Delegates from many of the 184 members of the International Monetary Fund and the World Bank wrapped up three days of high-level financial talks that got underway Friday with a gathering of the Group of Seven.
That session saw Chinese officials sitting down for the first time with central bankers and finance ministers from Britain, Canada, France, Germany, Italy, Japan and the United States.
World Bank President James Wolfensohn, in a notably blunt speech to the delegates Sunday, scolded world leaders, faulting them for failing to make good on commitments to the poor and of holding regular meetings that yield little more than praise and blame.
"Without greater visible engagement by global leadership, we will not make the breakthroughs we need to ensure real security and peace," he said.
"The way our system works today is that, at a sequence of global meetings, we agree on objectives," after which national governments then set out to meet the objectives, holding another meeting in five years.
"Usually the meeting concludes that we have not achieved our objectives.
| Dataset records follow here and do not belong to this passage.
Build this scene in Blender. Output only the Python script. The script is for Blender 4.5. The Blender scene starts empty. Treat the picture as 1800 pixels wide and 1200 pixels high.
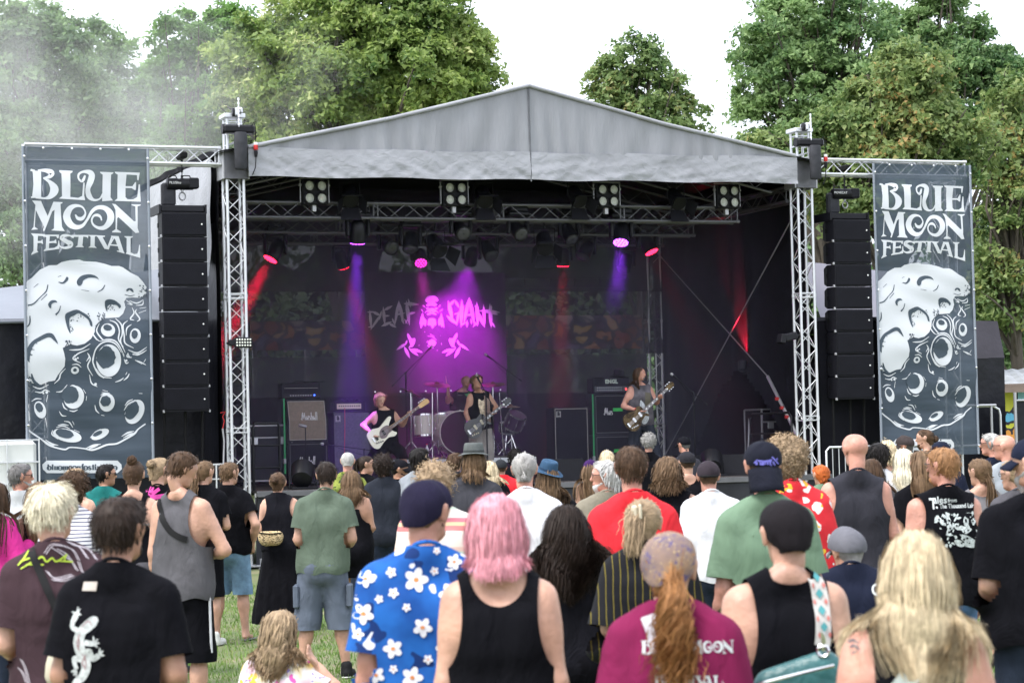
import bpy, math, random
import numpy as np
from mathutils import Vector, Matrix
from mathutils.bvhtree import BVHTree
from mathutils.geometry import tessellate_polygon
PI = math.pi
R = math.radians
scene = bpy.context.scene
col = scene.collection
# ---------------------------------------------------------------- camera
CAM_H = 1.93
PITCH = math.atan(169.0 / 4250.0)
ROLL = 0.0235
FPX = 4250.0
cam_d = bpy.data.cameras.new('camera')
cam = bpy.data.objects.new('camera', cam_d)
col.objects.link(cam)
cam_d.sensor_width = 36.0
cam_d.lens = 36.0 * FPX / 1800.0
cam_d.clip_end = 2000.0
_f = Vector((0, math.cos(PITCH), math.sin(PITCH)))
_u0 = Vector((0,-math.sin(PITCH), math.cos(PITCH)))
_x0 = Vector((1,0,0))
_r = _x0 * math.cos(ROLL) - _u0 * math.sin(ROLL)
_u = _u0 * math.cos(ROLL) + _x0 * math.sin(ROLL)
cam.matrix_world = Matrix(((_r.x, _u.x, -_f.x, 0),(_r.y, _u.y, -_f.y, 0),(_r.z, _u.z, -_f.z, CAM_H),(0,0,0,1)))
cam_d.dof.use_dof = True
cam_d.dof.focus_distance = 33.0
cam_d.dof.aperture_fstop = 6.7
scene.camera = cam
# ---------------------------------------------------------------- sky and sun
SUN_EL, SUN_AZ = 58.0,232.0      # degrees; azimuth measured from +Y clockwise
world = bpy.data.worlds.new('World')
scene.world = world
world.use_nodes = True
_n = world.node_tree.nodes
_l = world.node_tree.links
_n.clear()
_o = _n.new('ShaderNodeOutputWorld')
_b = _n.new('ShaderNodeBackground')
_b.inputs['Strength'].default_value = 0.15
_s = _n.new('ShaderNodeTexSky')
_s.sky_type = 'NISHITA'
_s.sun_disc = False
_s.sun_elevation = R(SUN_EL)
_s.sun_rotation = R(SUN_AZ)
_s.air_density = 1.0
_s.dust_density = 6.0
_s.ozone_density = 1.0
_h = _n.new('ShaderNodeHueSaturation')
_h.inputs['Saturation'].default_value = 0.22
_h.inputs['Value'].default_value = 1.0
# closed cloud layer: flattens the gradient towards one even white
_m = _n.new('ShaderNodeMixRGB')
_m.inputs['Fac'].default_value = 0.72
_m.inputs['Color2'].default_value = (5.6,6.0,6.75,1)
_l.new(_s.outputs['Color'], _h.inputs['Color'])
_l.new(_h.outputs['Color'], _m.inputs['Color1'])
_l.new(_m.outputs['Color'], _b.inputs['Color'])
_l.new(_b.outputs['Background'], _o.inputs['Surface'])
sun_d = bpy.data.lights.new('sun', 'SUN')
sun_d.energy = 1.5
sun_d.angle = R(18)
sun_d.color = (1.0,0.965,0.91)
sun = bpy.data.objects.new('sun', sun_d)
col.objects.link(sun)
_sd = Vector((math.sin(R(SUN_AZ)) * math.cos(R(SUN_EL)), math.cos(R(SUN_AZ)) * math.cos(R(SUN_EL)), math.sin(R(SUN_EL))))
sun.rotation_euler = (-_sd).to_track_quat('-Z', 'Y').to_euler()
sun.location = _sd * 60
scene.view_settings.view_transform = 'Standard'
scene.view_settings.look = 'None'
scene.view_settings.exposure = 1.28
scene.view_settings.gamma = 1.0
scene.view_settings.use_curve_mapping = False
scene.render.engine = 'CYCLES'
scene.cycles.use_denoising = True
scene.cycles.max_bounces = 6
scene.cycles.diffuse_bounces = 3
scene.cycles.glossy_bounces = 2
scene.cycles.transmission_bounces = 4
scene.cycles.transparent_max_bounces = 12
scene.cycles.volume_bounces = 1
scene.cycles.sample_clamp_indirect = 6.0
scene.cycles.use_adaptive_sampling = True
scene.cycles.adaptive_threshold = 0.02
# ---------------------------------------------------------------- geometry of the place
A0 = Vector((-4.29,37.6,0.0))         # foot of the front left stage tower
SA = R(20.5)                             # the stage front is turned by this much
US = Vector((math.cos(SA), math.sin(SA),0))
VS = Vector((-math.sin(SA), math.cos(SA),0))
SW, SD, DECK = 9.9,6.4,1.2             # width and depth between towers, deck height
def ray(px, py):
 return _f + _r * ((px - 900) / FPX) + _u * ((600 - py) / FPX)
def at(px, py, d):
 "world point on the pixel's line of sight at forward distance d (world Y)"
 q = ray(px, py)
 return Vector((0,0, CAM_H)) + q * (d / q.y)
def spx(px, py, b):
 "stage coordinates (along the front, height) of a pixel on the plane b metres behind the stage front"
 q = ray(px, py)
 c = Vector((0,0, CAM_H))
 t = (b - (c - A0).dot(VS)) / q.dot(VS)
 p = c + q * t
 return (p - A0).dot(US), p.z
def S(a, b, z=0.0):
 return A0 + US * a + VS * b + Vector((0,0, z))
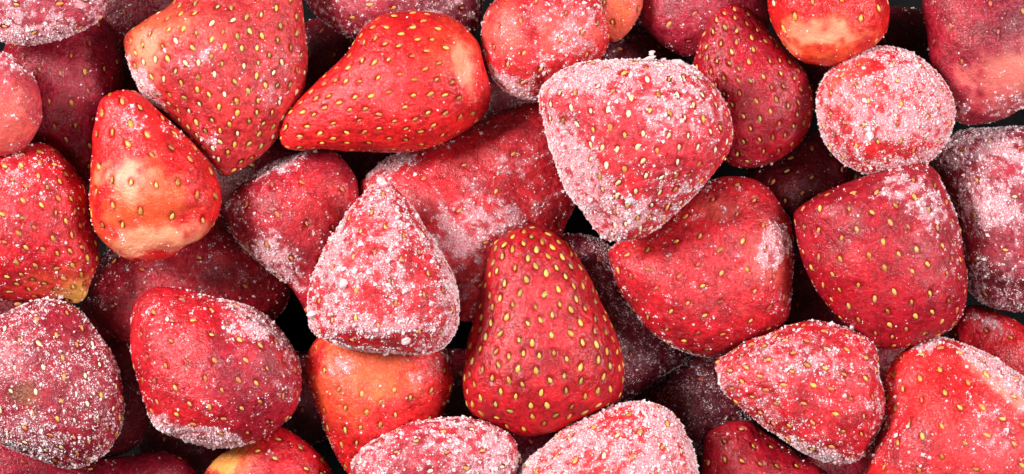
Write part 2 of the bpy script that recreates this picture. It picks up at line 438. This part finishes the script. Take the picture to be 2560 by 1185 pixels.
# ------------------------------------------------------------------ the setting
def slab():
    n = 40; V = []; F = []
    m, t, b = nt('dark_slate'); L = t.links.new
    pos = N(t, 'ShaderNodeNewGeometry').outputs['Position']
    L(mix(t, noise(t, pos, 60, 5, 0.6), (0.003, 0.003, 0.0035), (0.008, 0.008, 0.009)), b.inputs['Base Color'])
    b.inputs['Roughness'].default_value = 0.6; b.inputs['Specular IOR Level'].default_value = 0.04
    bp = N(t, 'ShaderNodeBump'); bp.inputs['Distance'].default_value = 0.0008
    L(noise(t, pos, 220, 5, 0.6), bp.inputs['Height']); L(bp.outputs[0], b.inputs['Normal'])
    for j in range(n + 1):
        for i in range(n + 1):
            x, y = -1.2 + 2.4 * i / n, -1.2 + 2.4 * j / n
            V.append((x, y, 0.0008 * math.sin(i * 1.7) * math.cos(j * 2.3)))
    for j in range(n):
        for i in range(n):
            a = j * (n + 1) + i; F.append((a, a + 1, a + n + 2, a + n + 1))
    me = fast_mesh('dark_tabletop', V, F, m)
    o = bpy.data.objects.new('dark_tabletop', me); o['kind'] = 'structure'; COL.objects.link(o)
slab()

# ================================================================== the pile, lowest berries first
def ell(cx, cy, rx, ry, rot=0, taper=0.0, n=12, seed=0):
    r = random.Random(seed + cx); a = math.radians(rot); o = []
    for i in range(n):
        q = 2 * math.pi * i / n; u = math.cos(q) * rx; v = math.sin(q) * ry * (1 - taper * math.cos(q)) * (1 + r.uniform(-.04, .04))
        o.append((cx + u * math.cos(a) - v * math.sin(a), cy + u * math.sin(a) + v * math.cos(a)))
    return o
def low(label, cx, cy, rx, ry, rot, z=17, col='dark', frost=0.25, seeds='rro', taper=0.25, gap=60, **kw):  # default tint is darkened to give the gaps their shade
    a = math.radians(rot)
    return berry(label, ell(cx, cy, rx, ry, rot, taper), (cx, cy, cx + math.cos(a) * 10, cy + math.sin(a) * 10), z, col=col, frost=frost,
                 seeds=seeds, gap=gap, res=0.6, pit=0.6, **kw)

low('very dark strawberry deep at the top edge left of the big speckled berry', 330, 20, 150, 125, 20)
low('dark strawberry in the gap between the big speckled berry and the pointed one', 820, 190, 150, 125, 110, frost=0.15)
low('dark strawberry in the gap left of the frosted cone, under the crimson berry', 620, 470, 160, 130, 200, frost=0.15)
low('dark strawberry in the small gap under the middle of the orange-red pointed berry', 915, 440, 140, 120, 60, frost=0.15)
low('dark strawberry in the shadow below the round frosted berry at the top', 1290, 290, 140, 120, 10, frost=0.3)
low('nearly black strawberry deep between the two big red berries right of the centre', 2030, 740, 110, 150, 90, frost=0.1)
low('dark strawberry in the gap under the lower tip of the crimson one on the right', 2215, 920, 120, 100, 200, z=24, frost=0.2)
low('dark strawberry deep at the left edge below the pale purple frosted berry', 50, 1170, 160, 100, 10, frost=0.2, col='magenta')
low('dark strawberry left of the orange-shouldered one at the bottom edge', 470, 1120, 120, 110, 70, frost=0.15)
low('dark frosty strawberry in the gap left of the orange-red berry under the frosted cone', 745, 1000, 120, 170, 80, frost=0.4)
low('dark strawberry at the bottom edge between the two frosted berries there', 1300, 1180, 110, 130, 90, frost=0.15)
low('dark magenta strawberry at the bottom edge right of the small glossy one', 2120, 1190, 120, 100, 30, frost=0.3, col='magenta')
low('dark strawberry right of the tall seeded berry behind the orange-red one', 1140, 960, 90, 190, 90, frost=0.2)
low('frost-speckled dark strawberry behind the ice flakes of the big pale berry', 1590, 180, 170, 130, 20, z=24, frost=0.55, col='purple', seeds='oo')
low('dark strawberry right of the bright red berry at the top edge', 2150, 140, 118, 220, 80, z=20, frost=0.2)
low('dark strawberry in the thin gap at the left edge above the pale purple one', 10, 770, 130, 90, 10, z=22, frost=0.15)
low('dark strawberry in the narrow gap left of the biggest speckled one', 350, 230, 100, 140, 80, z=20, frost=0.1)
# ---- lower visible layer
berry('dark crimson strawberry with orange seeds under the frosted berries in the top left corner',
      pts('5 140 40 70 130 35 230 35 275 58 298 95 310 150 308 215 290 300 262 380 235 440 215 465 185 440 140 400 70 370 20 300 -10 210'),
      (150, 50, 225, 460), 34, col='magenta', frost=0.10, haze=0.16, seeds='oorry', gap=52, ssize=9, gloss=0.4)
berry('wide dark purple frosted strawberry between the cream-bellied one and the red one below',
      pts('200 770 225 680 290 610 400 575 520 545 600 580 680 640 718 700 722 745 690 795 600 835 480 865 350 870 250 850 205 815'),
      (720, 740, 210, 760), 29, col='crimson', frost=0.50, seeds='oor', gap=95, res=0.9)
berry('dark strawberry squeezed between the pale purple frosted berry and the red one beside it',
      pts('230 850 300 830 350 850 385 900 392 980 378 1050 345 1110 290 1140 220 1140 150 1080 140 960 170 880'),
      (300, 830, 260, 1140), 28, col='dark', frost=0.35, seeds='r', gap=120, res=0.7)
berry('dark magenta strawberry along the bottom edge below the pale purple frosted berry',
      pts('125 1185 200 1155 304 1140 380 1129 440 1137 475 1158 500 1200 480 1270 380 1320 240 1320 140 1260'),
      (130, 1200, 490, 1210), 33, col='magenta', frost=0.25, seeds='or', gap=90, res=0.8)
berry('long purple frosted strawberry running down behind the tall seeded berry',
      pts('1385 600 1450 585 1530 620 1600 720 1680 830 1718 885 1705 912 1645 945 1592 978 1555 1005 1470 985 1400 880 1355 720'),
      (1400, 620, 1640, 940), 32, col='purple', frost=0.82, haze=0.25, seeds='rr', gap=95, res=0.9, coarse=0.8)
berry('dark purple frosted strawberry below the right end of the long purple one',
      pts('1560 1010 1640 955 1720 895 1790 880 1850 950 1895 1050 1865 1120 1760 1135 1640 1125 1580 1070'),
      (1600, 1030, 1880, 960), 28, col='purple', frost=0.78, haze=0.25, seeds='r', gap=110, res=0.9, coarse=0.8)
berry('dark seeded strawberry under the deep crimson berry and the round frosted one on the right',
      pts('1870 430 1960 385 2010 345 2050 325 2090 360 2125 405 2150 445 2130 510 2060 570 1990 600 1930 570 1885 500'),
      (2050, 330, 1950, 590), 32, col='dark', frost=0.12, seeds='ygo', gap=48, res=0.9, gloss=0.5)
berry('dull red strawberry with a frosty streak, low at the right edge',
      pts('2375 830 2400 785 2430 763 2485 775 2535 800 2590 835 2640 880 2640 960 2560 1000 2440 970 2380 900'),
      (2640, 930, 2390, 800), 31, col='red', frost=0.3, patches=[('f', 2450, 800, 60, 30, 25, 0.6)], seeds='oy', gap=70, res=0.8)
berry('purple-red frosted strawberry at the top edge behind the orange-red pointed berry',
      pts('757 -5 777 30 813 61 853 86 890 99 980 112 1080 115 1150 105 1192 80 1206 20 1185 -60 1080 -110 920 -120 800 -90 755 -40'),
      (1200, 0, 760, -10), 35, col='magenta', frost=0.62, haze=0.55, seeds='oyr', gap=60, patches=[('c', 1130, 40, 110, 90, 0, 0.9, 'purple')])
berry('magenta strawberry at the top edge left of the deep crimson glossy one',
      pts('1598 35 1610 68 1641 101 1676 127 1707 139 1745 144 1800 142 1870 130 1915 90 1925 30 1910 -50 1830 -110 1720 -120 1640 -80 1605 -20'),
      (1900, -40, 1680, 130), 35, col='magenta', frost=0.32, haze=0.35, seeds='rro', gap=75)
berry('large pinkish crimson strawberry lying behind the frosted cone and the tall seeded berry',
      pts('899 466 914 441 955 403 1000 380 1100 335 1218 285 1290 262 1352 256 1410 300 1438 380 1448 460 1440 512 1420 550 1395 600 1335 670 1262 730 1215 790 1150 800 1080 760 980 680 915 580'),
      (1380, 330, 960, 620), 36, col='red', frost=0.42, haze=0.40, seeds='oo', gap=110, k=0.7,
      patches=[('f', 1210, 560, 150, 80, -25, 0.35), ('f', 1290, 420, 60, 30, 30, 0.3), ('f', 980, 410, 90, 30, -30, 0.4), ('h', 1320, 360, 80, 60, 0, 0.2), ('f', 1120, 650, 90, 90, 0, 0.25)],
      bumps=[('c', 1090, 440, 1300, 380, 30, -0.7), ('c', 1080, 520, 1380, 470, 28, -0.6)])
berry('frosty purple-red strawberry at the right edge with a bare red saddle in its side',
      pts('2330 385 2350 350 2407 324 2468 322 2560 318 2650 350 2720 430 2740 540 2720 650 2650 740 2580 776 2500 775 2445 752 2412 705 2392 620 2372 520 2342 440'),
      (2700, 500, 2350, 420), 36, col='magenta', frost=0.68, seeds='opy', gap=85,
      patches=[('f', 2440, 370, 130, 40, 0, 0.5), ('f', 2500, 540, 120, 60, 20, 0.2), ('c', 2480, 700, 120, 60, 10, 0.7, 'dark')],
      bumps=[('c', 2420, 640, 2560, 690, 22, 0.8), ('c', 2430, 700, 2560, 730, 22, -0.8)])
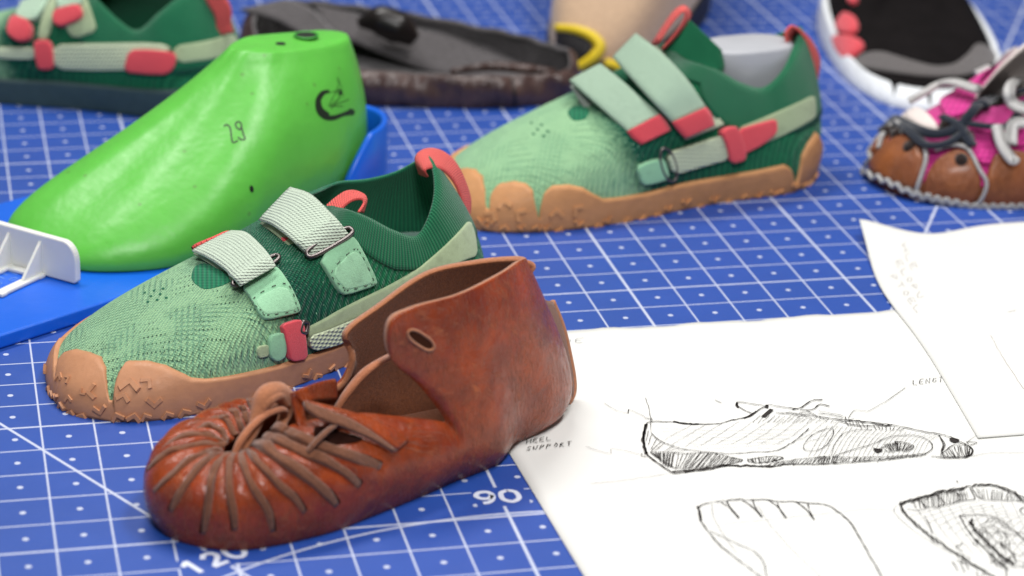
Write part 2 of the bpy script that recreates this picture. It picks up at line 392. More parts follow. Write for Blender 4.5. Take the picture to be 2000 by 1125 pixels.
def mat_leather(name, base, dark, red, rough=.33, worn=1.0):
    m = M(name); col = m.mix(m.ramp(m.noise(.55, 5, .6, dist=.4), .35, .68), lin(base), lin(dark))
    x, y, z = m.sep()[:3]
    col = m.mix(m.math('MULTIPLY', m.ramp(m.noise(.35, 3), .5, .66), .45), col, lin(red))
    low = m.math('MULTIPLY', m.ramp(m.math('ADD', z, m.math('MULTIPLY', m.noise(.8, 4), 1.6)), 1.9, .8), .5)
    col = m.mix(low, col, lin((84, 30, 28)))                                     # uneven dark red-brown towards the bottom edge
    # scuffs: stretched scratches and rubbed spots
    sc = m.math('MULTIPLY', m.ramp(m.noise(1.0, 6, .75, vec=m.rot((.3, .5, .7), scale=(14, 1.0, 2))), .53, .60), m.ramp(m.noise(.45, 2), .40, .55))
    sc2 = m.math('MULTIPLY', m.ramp(m.noise(1.0, 6, .75, vec=m.rot((-.4, .2, -.5), scale=(1.2, 12, 2.0))), .54, .60), m.ramp(m.noise(.6, 2), .46, .58))
    scr = m.math('MAXIMUM', sc, sc2); rub = m.math('MULTIPLY', m.ramp(m.noise(1.6, 8, .8), .56, .76), m.ramp(m.noise(.3, 2), .5, .7))
    col = m.mix(m.math('MULTIPLY', scr, .34*worn), col, lin((204, 124, 76))); col = m.mix(m.math('MULTIPLY', rub, .28*worn), col, lin((190, 112, 70)))
    gr = m.noise(1, 6, .7, vec=m.rot((.2, .4, .3), scale=(9, 3, 4))); col = m.mix(m.math('MULTIPLY', m.ramp(gr, .42, .62), .35), col, lin(dark))
    pt = m.ramp(m.noise(3.2, 5, .75), .58, .68); col = m.mix(m.math('MULTIPLY', pt, .3*worn), col, lin((80, 30, 18)))
    spk = m.ramp(m.voro(2.3), .06, .03); col = m.mix(m.math('MULTIPLY', spk, .45), col, lin((60, 26, 16)))
    m.bump(m.voro(9), .012); m.bump(m.noise(1.5, 5, .6), .07); m.bump(scr, .02)
    rg = m.math('ADD', m.math('MULTIPLY', m.noise(1.3, 5, .7), .34), rough-.16); rg = m.math('ADD', rg, m.math('MULTIPLY', m.math('MAXIMUM', scr, rub), .3))
    return m.set(col, rg, .4, coat=.1, coatr=.15)
TAN = mat_rubber('tan_rubber', (188, 134, 98), .5)
TAN2 = mat_rubber('tan_rubber_warm', (196, 140, 92), .5)
KNIT = mat_knit('knit_upper', (158, 200, 152), (80, 130, 108), (14, 62, 54))
RIB = mat_rib('ribbed_collar', (12, 78, 54), (36, 118, 78))
RIBIN = mat_rib('ribbed_lining', (14, 92, 66), (34, 124, 86), 1.4)
SUEG = mat_suede('mint_suede', (150, 206, 164), .85)
SUEG2 = mat_suede('bright_mint_suede', (166, 220, 178), .85)
SUEB = mat_suede('pale_suede', (172, 190, 150), .85)
WEB = mat_web('pale_webbing', (204, 220, 200)); WEB2 = mat_web('cream_webbing', (196, 208, 176), 1.9)
CORAL = mat_web('coral_tape', (245, 98, 92), 2.4); CORALS = mat_suede('coral_suede', (228, 82, 92), .85)
METAL = M('gunmetal'); METAL = METAL.set(lin((110, 104, 102)), .35, .5, metal=.9)
STITCH = mat_web('stitch_thread', (170, 205, 175))
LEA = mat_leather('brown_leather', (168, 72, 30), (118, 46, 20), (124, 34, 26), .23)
SUEBR = mat_suede('brown_suede_inside', (134, 76, 44), .5, 7)
EDGE = mat_suede('raw_leather_edge', (196, 128, 90), .62, 8)
RIBE = mat_suede('raw_strip_edge', (132, 84, 60), .5, 6)
THONG = mat_suede('tan_thong', (190, 120, 84), .7, 6, .7)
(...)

New targets are set. Blame and praise is attributed and we set out on the next five years," Wolfensohn said. His counterpart at the IMF, managing director Rodrigo Rato, likewise had some sobering words for the session.
The IMF, he asserted, has to learn to say "no" in some cases to crisis-stricken countries to force them toward better economic policies.
"The IMF's loans to Mexico in 1995, to Korea in 1997, and the support in recent years to Brazil and Turkey, are some of the examples from the recent past where large-scale support was appropriate," he told the meeting.
"That said, we also need a Fund that can say 'no.' The prospect of the Fund declining to provide financial support would strengthen the incentives to implement sound policies, thus avoiding the need for fund support in the first place."
Speaker after speaker at plenary sessions of the two institutions on Sunday as well as at meetings of smaller policymaking bodies on Saturday said the world economy was humming along at its briskest pace in 30 years, with momentum expected to hit five percent this year.
But the horizon is clouded by rising oil prices, prompting an appeal here to oil producers to ensure that supplies are sufficient to keep prices manageable, along with huge deficits in the United States and tepid growth in a eurozone resistant to reform.
The G7 had been hoping that by inviting China for informal discussions Beijing might be induced to allow its currency, at present pegged to the dollar, to float freely.
IMF and World Bank delegates likewise called for currency flexibility, seen as a needed measure in response to what is considered an artificially weak yuan that gives China an unfair export advantage.
In the end China held its ground and gave no hint that it might speed up moves toward flexibility.
"We have already said, time and again, that we are moving towards more market-based, supply-and-demand-based, exchange rates," said Li Ruogu, deputy head of the Chinese central bank.
British Chancellor of the Exchequer Gordon Brown, whose government has pledged to pay the 10 percent owed to the World Bank by poor countries, reminded delegates that the ambitious 15-year anti-poverty targets adopted by the world community in 2000 are in dire jeopardy.
The Group of Seven did acknowledge that debt sustainability for poor countries could wait no longer and pledged to produce a progress report on the question by the end of the year.
The G7 also vowed to reduce Iraq's 120-billion-dollar debt by January but remained at odds over the scope of the cut, with France advocating a 50 percent reduction now against calls for a 95 percent reduction by the United States and Britain.